Find each line with the word "from" and copy it.

# # # # # # #

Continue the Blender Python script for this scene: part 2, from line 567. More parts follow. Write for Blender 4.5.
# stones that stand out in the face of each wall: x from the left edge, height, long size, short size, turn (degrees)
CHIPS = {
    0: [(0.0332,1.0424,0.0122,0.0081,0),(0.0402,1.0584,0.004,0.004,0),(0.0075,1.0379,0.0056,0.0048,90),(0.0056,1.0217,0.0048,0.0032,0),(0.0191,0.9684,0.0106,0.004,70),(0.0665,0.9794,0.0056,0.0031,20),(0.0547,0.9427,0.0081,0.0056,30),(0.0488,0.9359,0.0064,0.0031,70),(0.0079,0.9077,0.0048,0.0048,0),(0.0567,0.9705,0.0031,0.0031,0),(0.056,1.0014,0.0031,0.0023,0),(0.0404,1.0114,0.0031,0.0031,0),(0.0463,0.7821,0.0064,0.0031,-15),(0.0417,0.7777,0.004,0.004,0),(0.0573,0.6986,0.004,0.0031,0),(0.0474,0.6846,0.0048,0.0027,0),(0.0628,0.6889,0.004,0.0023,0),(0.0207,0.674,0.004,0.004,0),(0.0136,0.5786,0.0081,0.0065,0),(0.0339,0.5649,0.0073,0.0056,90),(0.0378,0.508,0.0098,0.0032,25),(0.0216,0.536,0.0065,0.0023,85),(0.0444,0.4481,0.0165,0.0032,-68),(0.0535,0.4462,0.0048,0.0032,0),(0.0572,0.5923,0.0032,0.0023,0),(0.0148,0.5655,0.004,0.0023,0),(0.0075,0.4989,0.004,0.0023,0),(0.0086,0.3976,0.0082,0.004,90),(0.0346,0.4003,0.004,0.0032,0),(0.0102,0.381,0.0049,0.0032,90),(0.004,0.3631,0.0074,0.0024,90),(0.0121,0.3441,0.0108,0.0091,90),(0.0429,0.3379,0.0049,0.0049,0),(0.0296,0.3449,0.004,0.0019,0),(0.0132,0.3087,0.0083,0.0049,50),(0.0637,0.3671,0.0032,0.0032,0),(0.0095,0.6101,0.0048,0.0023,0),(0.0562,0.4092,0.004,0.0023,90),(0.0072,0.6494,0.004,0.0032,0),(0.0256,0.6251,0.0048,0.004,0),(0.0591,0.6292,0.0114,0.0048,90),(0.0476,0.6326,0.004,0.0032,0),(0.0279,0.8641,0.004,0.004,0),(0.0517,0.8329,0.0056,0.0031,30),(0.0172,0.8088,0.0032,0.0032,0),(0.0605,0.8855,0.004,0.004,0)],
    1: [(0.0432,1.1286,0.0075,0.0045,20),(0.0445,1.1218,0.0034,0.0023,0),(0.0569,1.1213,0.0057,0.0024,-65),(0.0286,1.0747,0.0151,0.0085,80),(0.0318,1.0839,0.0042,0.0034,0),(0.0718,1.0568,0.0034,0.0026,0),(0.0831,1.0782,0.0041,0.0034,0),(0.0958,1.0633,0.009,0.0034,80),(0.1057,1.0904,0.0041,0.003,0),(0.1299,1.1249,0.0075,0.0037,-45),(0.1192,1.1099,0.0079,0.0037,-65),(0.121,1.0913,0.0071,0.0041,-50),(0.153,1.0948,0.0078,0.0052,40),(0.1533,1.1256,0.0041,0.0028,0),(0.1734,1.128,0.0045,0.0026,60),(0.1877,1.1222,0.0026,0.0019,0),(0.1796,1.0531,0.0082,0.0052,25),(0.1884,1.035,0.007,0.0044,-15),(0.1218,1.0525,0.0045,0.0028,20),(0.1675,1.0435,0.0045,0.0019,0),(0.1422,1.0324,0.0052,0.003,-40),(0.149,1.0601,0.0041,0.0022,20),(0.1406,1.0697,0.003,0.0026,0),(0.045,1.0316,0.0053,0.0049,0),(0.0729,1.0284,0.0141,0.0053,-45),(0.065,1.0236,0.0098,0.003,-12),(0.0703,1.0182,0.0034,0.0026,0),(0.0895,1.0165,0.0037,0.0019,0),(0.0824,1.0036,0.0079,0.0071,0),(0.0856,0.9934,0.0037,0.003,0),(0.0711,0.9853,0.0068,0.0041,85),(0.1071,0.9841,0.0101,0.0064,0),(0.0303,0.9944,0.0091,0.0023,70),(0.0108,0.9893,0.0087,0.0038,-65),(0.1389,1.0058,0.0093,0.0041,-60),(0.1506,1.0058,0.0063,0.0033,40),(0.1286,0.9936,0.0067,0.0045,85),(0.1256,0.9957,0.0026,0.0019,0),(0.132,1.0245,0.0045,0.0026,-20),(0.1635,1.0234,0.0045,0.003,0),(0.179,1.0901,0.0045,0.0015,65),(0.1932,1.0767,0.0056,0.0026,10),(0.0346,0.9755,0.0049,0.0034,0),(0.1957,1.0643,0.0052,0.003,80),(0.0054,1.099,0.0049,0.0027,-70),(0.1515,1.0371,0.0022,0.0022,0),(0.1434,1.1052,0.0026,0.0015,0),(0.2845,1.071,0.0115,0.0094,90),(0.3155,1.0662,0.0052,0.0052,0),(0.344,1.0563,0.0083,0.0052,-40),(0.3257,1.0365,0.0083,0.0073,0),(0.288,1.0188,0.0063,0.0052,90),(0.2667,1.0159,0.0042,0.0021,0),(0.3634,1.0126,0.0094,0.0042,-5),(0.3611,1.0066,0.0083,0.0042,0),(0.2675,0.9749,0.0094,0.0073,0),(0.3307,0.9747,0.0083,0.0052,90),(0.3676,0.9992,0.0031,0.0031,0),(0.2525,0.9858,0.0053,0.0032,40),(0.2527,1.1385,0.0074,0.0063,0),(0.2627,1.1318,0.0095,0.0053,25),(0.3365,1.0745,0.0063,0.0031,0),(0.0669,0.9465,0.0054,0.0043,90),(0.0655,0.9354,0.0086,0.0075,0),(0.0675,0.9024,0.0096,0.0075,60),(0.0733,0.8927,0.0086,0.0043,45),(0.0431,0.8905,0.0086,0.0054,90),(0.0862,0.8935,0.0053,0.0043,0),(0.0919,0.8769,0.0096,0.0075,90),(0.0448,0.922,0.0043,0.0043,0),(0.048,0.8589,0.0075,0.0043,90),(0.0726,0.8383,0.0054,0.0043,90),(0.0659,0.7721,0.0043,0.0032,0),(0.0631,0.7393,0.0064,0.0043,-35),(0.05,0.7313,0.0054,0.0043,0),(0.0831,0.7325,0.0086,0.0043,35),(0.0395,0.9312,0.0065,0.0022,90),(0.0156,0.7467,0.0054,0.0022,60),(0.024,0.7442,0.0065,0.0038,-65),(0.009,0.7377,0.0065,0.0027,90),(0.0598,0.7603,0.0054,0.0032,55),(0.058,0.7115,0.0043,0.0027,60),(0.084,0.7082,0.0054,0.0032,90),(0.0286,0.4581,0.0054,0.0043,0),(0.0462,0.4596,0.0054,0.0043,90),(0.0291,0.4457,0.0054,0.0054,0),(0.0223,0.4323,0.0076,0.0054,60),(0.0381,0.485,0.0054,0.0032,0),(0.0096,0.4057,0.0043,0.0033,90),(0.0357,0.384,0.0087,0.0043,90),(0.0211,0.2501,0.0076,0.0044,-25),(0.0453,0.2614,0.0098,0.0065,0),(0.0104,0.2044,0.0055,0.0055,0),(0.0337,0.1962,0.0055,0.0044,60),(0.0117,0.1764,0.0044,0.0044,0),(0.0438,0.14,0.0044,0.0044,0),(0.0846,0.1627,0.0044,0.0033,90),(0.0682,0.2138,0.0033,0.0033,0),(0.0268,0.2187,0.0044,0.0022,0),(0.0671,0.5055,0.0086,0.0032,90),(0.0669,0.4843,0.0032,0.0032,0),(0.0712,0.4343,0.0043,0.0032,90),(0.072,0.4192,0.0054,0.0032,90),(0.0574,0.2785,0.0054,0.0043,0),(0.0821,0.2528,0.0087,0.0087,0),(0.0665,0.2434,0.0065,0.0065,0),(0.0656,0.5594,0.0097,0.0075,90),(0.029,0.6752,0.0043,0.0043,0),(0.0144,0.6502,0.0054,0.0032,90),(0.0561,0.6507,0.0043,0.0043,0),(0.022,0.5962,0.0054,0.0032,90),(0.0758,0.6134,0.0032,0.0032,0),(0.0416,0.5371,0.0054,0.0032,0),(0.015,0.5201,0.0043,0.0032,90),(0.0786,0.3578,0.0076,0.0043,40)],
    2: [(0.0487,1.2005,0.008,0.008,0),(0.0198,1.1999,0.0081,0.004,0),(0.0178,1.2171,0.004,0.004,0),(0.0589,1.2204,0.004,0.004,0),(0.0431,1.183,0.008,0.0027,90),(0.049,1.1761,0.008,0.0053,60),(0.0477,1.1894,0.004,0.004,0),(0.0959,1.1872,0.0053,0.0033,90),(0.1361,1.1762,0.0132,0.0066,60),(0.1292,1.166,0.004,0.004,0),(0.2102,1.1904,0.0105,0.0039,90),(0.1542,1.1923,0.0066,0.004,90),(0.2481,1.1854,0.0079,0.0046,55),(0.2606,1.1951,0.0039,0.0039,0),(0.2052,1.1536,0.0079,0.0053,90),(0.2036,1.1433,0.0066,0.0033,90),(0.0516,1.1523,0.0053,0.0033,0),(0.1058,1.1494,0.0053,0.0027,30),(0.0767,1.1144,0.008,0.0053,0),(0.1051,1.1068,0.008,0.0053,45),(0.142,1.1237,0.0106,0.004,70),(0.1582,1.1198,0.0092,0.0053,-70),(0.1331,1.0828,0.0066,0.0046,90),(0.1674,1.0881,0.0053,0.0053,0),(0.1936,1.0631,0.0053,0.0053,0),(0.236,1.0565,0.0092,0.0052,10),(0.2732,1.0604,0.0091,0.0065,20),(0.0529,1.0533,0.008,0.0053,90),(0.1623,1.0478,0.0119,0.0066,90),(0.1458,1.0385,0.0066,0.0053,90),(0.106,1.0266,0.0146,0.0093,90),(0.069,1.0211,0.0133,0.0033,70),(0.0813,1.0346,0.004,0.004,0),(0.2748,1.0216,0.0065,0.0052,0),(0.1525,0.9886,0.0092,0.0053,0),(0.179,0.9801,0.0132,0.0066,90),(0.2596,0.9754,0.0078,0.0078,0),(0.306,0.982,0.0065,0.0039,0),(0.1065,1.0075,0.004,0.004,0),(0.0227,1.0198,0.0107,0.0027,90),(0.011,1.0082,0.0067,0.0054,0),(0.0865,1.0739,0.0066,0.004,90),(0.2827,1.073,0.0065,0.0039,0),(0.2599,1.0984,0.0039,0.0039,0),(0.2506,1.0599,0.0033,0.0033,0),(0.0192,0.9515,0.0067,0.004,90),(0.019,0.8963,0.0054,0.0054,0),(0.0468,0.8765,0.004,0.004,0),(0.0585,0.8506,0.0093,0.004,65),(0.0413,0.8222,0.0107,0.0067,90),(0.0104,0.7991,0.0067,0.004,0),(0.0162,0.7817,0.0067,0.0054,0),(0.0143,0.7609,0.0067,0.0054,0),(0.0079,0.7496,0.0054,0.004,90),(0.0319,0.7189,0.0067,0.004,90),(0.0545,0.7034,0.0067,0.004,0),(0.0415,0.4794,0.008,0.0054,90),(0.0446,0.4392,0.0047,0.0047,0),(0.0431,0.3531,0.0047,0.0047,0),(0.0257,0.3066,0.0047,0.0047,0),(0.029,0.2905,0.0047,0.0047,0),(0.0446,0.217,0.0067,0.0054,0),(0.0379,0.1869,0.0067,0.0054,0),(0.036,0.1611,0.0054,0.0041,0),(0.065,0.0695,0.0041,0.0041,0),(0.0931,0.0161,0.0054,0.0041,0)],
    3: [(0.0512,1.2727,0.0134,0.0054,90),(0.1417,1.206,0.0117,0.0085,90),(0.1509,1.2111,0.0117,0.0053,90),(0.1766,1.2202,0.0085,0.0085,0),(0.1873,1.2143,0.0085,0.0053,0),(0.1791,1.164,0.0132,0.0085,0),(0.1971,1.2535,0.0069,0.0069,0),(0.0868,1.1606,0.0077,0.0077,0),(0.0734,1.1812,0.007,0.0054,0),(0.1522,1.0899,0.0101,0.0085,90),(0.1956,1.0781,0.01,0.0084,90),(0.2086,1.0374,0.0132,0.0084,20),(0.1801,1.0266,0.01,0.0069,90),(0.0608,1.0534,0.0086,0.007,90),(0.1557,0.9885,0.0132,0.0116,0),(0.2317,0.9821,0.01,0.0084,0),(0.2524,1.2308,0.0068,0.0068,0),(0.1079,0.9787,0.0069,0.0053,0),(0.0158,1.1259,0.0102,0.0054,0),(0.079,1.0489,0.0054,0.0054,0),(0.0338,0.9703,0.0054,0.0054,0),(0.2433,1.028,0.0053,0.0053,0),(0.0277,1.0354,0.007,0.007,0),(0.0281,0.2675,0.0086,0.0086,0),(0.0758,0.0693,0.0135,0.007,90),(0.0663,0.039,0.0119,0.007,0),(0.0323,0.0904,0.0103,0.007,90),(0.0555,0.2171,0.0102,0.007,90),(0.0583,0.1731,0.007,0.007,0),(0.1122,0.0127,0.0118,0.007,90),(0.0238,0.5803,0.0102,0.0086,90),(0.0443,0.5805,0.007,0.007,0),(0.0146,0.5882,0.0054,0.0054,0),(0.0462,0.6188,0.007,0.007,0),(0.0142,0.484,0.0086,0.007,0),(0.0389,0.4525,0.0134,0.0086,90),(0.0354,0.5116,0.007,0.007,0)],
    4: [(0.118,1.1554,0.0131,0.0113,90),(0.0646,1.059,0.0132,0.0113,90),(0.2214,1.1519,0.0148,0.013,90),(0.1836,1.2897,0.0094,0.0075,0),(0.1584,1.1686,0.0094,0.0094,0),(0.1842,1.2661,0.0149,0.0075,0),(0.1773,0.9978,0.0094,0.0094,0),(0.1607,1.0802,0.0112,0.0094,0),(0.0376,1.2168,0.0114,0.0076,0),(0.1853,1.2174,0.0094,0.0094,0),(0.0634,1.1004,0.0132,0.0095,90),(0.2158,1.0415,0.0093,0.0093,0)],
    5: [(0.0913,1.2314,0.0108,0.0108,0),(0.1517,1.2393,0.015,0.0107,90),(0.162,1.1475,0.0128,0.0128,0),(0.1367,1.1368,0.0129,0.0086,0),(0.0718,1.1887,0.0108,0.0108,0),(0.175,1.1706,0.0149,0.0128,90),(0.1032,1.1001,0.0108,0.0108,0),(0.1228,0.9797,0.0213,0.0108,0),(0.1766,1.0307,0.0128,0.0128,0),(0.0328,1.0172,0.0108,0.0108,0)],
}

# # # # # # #

[THE RESPONSE]:
Continue the Blender Python script for this scene: part 2, from line 567. More parts follow. Write for Blender 4.5.
# stones that stand out in the face of each wall: x from the left edge, height, long size, short size, turn (degrees)